In the seminal movie RoboGeisha (seminal in the sense that a lot of weirdos definitely masturbated to it), female geisha assassins undergo augmentation that, of course, includes giving them D(eath) breasts. The movie isn't exactly a philosophical piece, but it does have these themes of the killer-chested assassins questioning if there is any goodness and humanity left in them or has it all been scooped out together with their breast tissue to make room for the bullet-belts. Weirdly, the exact same themes are found in another Japanese movie, 009-1: The End of the Beginning, about a female cyborg spy with machine guns in her breasts. We say "weirdly" because the movie is loosely based on a character who also had to worry about accidental breast-related discharges (not involving a guy), but she never got too existential. And yet, the live-action movie's writer took one look at her bullet boobs and said, "Bet she must question her humanity a lot."

Toei

Also the same weird steel bra as Austin Powers.  Maybe it's a recoil thing.

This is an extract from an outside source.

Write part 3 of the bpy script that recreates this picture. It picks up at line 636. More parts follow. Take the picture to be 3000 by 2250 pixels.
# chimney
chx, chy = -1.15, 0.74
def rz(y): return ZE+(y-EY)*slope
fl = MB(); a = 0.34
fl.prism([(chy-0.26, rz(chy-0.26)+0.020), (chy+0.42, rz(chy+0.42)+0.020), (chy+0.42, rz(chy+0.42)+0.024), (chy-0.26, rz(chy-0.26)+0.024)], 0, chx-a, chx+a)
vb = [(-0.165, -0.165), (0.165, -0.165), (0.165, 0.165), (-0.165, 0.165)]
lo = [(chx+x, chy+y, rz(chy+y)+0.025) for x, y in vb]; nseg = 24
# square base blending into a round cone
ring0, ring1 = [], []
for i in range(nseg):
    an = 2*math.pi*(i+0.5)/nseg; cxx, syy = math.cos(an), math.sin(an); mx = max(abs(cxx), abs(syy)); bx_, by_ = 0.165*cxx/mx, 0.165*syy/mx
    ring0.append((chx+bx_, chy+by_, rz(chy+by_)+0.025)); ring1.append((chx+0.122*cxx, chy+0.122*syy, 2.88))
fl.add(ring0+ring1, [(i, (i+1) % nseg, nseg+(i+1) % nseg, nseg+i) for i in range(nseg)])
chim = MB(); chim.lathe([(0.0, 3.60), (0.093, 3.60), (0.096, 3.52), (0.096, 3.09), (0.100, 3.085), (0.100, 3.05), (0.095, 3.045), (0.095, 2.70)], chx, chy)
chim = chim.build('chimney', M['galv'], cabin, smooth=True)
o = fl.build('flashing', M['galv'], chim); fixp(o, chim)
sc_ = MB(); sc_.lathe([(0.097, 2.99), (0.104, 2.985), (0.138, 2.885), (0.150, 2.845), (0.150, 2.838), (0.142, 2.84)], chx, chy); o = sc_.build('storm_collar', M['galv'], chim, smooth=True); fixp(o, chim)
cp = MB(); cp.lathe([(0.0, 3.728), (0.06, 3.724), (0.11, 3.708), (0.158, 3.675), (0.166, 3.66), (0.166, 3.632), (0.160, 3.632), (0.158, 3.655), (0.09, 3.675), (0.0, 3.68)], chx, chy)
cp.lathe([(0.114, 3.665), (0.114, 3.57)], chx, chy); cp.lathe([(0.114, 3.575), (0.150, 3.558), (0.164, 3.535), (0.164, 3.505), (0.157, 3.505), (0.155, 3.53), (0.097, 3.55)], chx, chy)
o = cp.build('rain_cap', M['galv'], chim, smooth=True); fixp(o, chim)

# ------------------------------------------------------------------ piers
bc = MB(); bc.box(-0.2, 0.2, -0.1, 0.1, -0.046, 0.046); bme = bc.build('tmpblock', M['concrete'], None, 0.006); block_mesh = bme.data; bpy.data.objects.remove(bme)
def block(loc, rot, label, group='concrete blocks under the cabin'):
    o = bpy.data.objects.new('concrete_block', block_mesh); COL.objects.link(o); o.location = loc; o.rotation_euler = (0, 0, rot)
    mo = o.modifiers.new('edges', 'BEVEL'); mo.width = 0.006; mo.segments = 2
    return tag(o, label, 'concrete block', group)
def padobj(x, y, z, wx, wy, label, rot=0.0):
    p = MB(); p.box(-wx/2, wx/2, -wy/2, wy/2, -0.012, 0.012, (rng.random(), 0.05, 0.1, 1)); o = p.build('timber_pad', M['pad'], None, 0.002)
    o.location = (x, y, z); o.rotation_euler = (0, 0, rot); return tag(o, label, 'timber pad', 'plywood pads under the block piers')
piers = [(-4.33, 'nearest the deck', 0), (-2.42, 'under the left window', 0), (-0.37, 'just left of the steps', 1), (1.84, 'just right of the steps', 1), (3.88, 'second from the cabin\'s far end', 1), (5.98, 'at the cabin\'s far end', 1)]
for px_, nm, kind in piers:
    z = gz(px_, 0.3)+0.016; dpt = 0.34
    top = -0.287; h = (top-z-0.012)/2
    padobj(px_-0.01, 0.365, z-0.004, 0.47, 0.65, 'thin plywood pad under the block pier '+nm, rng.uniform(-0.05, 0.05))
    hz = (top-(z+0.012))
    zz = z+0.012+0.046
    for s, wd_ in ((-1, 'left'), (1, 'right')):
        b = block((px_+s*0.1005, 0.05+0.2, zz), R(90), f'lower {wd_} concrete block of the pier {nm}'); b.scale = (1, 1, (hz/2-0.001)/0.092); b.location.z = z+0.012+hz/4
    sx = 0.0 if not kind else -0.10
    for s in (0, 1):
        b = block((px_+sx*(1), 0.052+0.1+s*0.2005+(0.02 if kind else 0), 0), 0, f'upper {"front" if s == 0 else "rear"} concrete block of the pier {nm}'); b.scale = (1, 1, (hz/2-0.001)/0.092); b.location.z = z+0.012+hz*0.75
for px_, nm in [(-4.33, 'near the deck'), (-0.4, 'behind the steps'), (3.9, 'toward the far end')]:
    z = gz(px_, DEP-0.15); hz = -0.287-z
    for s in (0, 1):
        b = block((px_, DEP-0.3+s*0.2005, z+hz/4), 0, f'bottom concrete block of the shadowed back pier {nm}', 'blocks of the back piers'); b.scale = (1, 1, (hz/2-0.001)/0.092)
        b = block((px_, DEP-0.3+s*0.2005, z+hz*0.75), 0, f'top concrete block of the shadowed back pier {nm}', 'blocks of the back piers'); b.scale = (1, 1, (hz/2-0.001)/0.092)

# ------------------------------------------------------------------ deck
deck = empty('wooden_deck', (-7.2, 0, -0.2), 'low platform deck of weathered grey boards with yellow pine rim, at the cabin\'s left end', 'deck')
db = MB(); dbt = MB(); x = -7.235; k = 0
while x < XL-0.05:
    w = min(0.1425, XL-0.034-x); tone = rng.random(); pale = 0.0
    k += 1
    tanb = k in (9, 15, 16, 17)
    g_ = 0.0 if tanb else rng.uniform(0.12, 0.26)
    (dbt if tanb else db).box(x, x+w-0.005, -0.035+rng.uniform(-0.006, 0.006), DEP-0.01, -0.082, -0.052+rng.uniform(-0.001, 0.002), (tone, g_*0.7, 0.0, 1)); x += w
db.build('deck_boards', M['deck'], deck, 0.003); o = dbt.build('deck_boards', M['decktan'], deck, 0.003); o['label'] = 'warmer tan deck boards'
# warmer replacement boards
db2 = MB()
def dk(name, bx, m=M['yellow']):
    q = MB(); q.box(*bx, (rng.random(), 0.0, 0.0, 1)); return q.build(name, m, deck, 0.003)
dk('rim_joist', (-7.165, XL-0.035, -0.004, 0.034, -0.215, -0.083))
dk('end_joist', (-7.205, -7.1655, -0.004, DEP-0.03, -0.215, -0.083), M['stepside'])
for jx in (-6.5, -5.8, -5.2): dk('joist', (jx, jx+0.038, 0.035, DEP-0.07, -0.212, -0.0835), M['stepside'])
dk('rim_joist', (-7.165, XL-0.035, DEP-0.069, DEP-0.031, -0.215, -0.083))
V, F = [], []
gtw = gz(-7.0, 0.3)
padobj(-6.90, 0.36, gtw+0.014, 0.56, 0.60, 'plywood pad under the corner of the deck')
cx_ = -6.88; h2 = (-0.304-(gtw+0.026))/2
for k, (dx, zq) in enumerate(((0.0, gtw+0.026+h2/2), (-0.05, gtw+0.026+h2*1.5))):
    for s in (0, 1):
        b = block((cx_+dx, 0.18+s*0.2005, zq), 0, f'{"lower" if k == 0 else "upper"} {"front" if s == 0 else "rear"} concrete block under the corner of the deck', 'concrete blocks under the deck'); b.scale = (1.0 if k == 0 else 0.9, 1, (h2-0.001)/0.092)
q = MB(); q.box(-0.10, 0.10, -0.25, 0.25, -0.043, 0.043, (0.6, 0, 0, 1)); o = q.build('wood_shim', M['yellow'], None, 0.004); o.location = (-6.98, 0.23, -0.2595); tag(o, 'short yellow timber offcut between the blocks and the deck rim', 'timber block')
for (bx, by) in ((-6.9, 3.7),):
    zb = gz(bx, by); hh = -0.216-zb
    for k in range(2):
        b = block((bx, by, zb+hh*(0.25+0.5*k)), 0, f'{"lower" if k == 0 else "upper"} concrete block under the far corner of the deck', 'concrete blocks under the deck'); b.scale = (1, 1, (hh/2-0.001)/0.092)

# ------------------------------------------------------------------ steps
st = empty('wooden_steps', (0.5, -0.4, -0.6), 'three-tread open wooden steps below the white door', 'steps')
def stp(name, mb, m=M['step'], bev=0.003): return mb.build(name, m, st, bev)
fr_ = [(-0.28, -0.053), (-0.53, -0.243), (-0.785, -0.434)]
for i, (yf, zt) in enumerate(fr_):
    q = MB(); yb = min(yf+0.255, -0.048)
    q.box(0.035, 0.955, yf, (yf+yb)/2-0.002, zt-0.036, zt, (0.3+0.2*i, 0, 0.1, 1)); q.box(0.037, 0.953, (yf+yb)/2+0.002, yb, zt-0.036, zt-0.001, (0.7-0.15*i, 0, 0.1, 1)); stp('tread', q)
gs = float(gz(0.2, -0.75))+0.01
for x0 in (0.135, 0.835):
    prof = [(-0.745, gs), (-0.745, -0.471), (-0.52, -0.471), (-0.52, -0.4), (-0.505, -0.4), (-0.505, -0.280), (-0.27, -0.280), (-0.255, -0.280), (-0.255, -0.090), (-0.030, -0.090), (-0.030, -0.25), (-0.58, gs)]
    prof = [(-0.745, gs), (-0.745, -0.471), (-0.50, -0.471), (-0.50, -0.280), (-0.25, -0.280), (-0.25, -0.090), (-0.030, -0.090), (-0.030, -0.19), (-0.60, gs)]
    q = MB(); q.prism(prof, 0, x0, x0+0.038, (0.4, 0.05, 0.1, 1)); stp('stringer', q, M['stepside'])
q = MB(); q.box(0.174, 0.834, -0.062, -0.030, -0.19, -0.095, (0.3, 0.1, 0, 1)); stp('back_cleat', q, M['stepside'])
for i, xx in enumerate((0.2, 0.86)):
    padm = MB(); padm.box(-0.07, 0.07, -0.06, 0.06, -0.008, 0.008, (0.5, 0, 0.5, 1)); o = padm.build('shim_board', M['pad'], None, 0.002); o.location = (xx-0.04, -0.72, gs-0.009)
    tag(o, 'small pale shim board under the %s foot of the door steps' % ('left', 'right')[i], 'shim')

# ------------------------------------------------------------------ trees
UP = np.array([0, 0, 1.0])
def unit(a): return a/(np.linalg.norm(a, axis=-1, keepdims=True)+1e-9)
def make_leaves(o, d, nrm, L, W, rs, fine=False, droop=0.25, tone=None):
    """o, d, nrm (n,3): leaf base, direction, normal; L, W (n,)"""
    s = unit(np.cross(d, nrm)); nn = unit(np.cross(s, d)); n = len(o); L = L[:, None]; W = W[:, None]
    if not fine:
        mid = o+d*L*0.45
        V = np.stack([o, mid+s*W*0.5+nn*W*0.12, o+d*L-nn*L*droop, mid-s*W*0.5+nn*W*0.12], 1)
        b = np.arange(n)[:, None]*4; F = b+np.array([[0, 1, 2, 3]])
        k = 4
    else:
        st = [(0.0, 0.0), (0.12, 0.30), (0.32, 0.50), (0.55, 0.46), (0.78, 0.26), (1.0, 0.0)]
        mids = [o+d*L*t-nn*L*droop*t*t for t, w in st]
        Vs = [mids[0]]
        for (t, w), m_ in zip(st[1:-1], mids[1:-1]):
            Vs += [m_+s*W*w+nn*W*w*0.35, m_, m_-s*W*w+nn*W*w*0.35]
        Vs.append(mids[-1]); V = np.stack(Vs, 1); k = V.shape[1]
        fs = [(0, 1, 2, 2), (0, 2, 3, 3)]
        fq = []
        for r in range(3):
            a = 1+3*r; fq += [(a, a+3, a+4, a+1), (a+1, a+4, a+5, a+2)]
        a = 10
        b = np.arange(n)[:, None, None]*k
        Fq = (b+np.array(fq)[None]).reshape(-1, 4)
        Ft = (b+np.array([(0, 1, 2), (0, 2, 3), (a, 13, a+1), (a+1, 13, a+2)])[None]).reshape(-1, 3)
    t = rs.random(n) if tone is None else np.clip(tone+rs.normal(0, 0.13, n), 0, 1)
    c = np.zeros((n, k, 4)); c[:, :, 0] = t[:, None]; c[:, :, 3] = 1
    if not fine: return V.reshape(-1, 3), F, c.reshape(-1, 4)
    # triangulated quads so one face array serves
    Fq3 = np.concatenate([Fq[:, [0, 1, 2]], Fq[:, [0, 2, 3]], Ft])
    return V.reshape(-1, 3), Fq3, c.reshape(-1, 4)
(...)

Most movies and TV shows aren't that subtle, though. They just use breast-related weaponry as part of your standard-issue female villain arsenal. So you have Violet Kimura with her drill-bra from The Machine Girl, the laser-nippled Machine Beast Tamer Keris from one of the Japanese Power Ranger shows, or the flamethrower-bra killer from From Beijing with Love. You also have Sofia Vergara's Desdemona from Machete Kills, who has miniguns built into her bra and likes to do things like torture people for shits and giggles. Because, of course, she does. "Why would anyone weaponize something as full of goodness as the female breast," ask a surprising number of screenwriters, probably with one hand underneath their desks.

And you might be thinking that, well, putting a weapon on ANY part of your body is kind of a villain move. Which, okay, we can maybe see it ... but also, remember Rose McGowan's character Cherry Darling in Planet Terror? She loses a leg and replaces it with a minigun, and she never turns into a villain. In fact, she ends up creating a safe and peaceful society in the middle of a zombie apocalypse. But apparently, if she had mounted that minigun on her chest, she'd be using it to shoot people in the legs and cackle as she watched them try to run away from zombie hordes. Because if the breast is armed, you will be harmed.